25. How to explain data value to your board or CFO
Many executives understand revenue and costs, but struggle to articulate why data should be treated as a financial asset. This post outlines practical ways to frame data value for senior leadership, helping bridge the gap between technical teams and strategic decision-makers.

When finance leaders and board members encounter discussions about data value, they often default to scepticism. Data does not appear on the balance sheet, it cannot easily be counted like inventory, and its contribution to revenue is not always obvious. Yet the reality is that many of a company's most important competitive advantages are locked inside its data, from customer behaviour patterns to operational efficiencies that no competitor can easily replicate. The challenge is not the absence of value; it is the absence of a shared language between those who work with data and those who govern the business.

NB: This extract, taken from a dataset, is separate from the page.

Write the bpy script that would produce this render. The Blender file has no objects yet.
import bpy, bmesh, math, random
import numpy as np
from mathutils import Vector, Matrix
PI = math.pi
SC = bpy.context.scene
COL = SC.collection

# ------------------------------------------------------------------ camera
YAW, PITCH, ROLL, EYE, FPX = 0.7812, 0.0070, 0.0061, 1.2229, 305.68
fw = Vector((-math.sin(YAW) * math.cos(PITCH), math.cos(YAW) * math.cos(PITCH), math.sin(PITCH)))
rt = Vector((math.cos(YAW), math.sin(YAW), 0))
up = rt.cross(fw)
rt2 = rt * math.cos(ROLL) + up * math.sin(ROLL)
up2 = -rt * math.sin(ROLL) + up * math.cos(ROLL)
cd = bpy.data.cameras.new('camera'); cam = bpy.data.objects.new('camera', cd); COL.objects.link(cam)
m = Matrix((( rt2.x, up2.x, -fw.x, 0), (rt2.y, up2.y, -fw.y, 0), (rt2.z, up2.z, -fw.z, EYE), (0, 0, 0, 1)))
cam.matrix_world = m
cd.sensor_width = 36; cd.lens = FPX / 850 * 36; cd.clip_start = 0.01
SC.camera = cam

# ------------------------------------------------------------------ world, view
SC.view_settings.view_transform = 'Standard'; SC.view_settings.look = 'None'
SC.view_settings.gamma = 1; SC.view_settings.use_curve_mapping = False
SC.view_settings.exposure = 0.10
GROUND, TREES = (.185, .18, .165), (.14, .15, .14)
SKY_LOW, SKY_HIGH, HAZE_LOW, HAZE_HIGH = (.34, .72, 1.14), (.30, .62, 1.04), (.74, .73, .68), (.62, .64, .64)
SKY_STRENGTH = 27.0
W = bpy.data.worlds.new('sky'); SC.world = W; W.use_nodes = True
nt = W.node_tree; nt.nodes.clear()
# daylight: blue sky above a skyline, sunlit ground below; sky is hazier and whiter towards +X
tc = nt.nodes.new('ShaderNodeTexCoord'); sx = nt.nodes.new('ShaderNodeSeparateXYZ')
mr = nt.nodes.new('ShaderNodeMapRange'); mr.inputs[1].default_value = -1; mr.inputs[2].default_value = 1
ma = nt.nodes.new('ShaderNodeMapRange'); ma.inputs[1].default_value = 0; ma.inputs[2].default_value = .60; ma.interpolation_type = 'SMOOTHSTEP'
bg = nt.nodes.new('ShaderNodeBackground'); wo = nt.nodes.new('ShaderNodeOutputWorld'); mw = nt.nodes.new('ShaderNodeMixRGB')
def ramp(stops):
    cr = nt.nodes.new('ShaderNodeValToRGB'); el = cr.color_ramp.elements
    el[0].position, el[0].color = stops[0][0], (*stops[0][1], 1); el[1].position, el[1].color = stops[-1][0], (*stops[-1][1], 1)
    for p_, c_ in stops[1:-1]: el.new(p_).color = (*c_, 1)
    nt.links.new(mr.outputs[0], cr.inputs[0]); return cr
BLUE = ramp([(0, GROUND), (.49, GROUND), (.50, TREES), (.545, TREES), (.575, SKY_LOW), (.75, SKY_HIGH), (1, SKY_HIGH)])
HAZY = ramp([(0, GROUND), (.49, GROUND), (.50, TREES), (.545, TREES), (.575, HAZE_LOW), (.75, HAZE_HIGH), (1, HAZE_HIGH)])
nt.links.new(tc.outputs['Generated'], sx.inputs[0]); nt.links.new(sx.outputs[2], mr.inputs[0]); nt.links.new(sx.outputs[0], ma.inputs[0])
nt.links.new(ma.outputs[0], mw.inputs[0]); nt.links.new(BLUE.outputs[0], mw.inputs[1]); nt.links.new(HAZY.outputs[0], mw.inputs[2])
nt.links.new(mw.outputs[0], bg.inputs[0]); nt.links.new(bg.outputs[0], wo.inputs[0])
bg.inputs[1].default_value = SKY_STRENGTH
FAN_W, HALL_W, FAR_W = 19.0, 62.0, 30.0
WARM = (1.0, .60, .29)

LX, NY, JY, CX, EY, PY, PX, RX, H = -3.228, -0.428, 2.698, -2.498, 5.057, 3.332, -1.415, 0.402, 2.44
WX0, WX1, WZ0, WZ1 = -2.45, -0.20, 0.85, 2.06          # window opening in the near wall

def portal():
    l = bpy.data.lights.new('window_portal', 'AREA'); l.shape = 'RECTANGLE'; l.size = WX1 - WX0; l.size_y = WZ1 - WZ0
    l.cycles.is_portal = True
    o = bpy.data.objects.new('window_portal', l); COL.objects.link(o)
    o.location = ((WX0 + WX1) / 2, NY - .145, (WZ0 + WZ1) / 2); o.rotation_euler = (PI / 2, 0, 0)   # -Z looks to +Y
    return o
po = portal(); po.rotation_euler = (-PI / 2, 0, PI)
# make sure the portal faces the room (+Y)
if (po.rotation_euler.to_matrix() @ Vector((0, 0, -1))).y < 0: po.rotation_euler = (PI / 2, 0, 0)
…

The most effective approach is to translate data into business outcomes that finance leaders already care about. Rather than describing datasets in technical terms, frame them in terms of decision-making power, revenue protection, and risk reduction. A well-maintained customer database, for example, does not just hold contact details; it drives retention strategies, enables personalised pricing, and reduces the cost of customer acquisition. When a CFO understands that losing or degrading that data could cost the company a measurable portion of its recurring revenue, the conversation shifts from abstract to urgent.
Boards respond well to comparison and precedent. Referencing how other companies in your sector have begun reporting on data assets, or how regulators and accounting bodies are beginning to acknowledge data as a form of intangible capital, gives the conversation credibility and strategic urgency. It also helps to anchor the discussion in something concrete: a data inventory, a quality assessment, or a formal valuation exercise. These tangible artefacts give leadership something to evaluate and approve, rather than simply a concept to consider.
Ultimately, the goal is to position data as a strategic asset that deserves the same governance, investment, and periodic review as any other major business resource. That means building a brief, consistent narrative that the CFO or board can return to year after year, one that shows how data quality is being maintained, how its value is being protected, and how it contributes to the company's long-term financial resilience. With the right framing, data valuation stops being an IT conversation and becomes a core part of how the business understands itself.